While we are engaging these topics at the Conference in Fort Lauderdale, we all should be engaging those around us today in conversation and planning. We must work to understand the best procedures for our staff and patrons when something horrible happens. And if we have learned anything in the past 20 years, it is that the unthinkable will happen at some point. The question we must be prepared for is how do we think we will react? What is our plan and how will we respond?

In 2014, as Stage Expo was opening in Fort Worth, a line of spring storms with potential tornadoes was bearing down on the city. We gathered the USITT Conference leadership together with the Convention Center leadership to discuss appropriate spaces should we need to move people to safety. The convention center had a plan and they looped us in. The storms split and we didn’t need to activate the plan, but it was great to have partners that were prepared.

In Cincinnati in 2015, our attendees engaged in an emergency plan being activated, as that was the year we had a fire alarm go off and we had to evacuate the building. The USITT Conference team all worked together to clear the space and then get folks back in safely. I would like to tell you that it was because we had rehearsed what would happen, but it was because everyone, from attendee to Executive Director, worked together and communicated because we were professionals that respected safety. That year it was a false alarm. But the response of everyone gave me hope for the day when it may not be.

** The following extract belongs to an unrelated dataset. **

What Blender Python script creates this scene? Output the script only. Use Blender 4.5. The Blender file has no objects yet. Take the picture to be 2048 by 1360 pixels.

If you would like to read some interesting articles on safety, check out the Fall 2016 issue of TD&T. Check with your employer to see if emergency action plans exist. If they do, take a moment to read them. Where such plans don’t exist, encourage their creation. If you are able to join us in Fort Lauderdale, we want you to be part of the conversation. If you can’t be there, I encourage you to engage in the conversation where you are and with your network. Emergency preparedness is part of our lives. Let’s embrace it and learn from one another.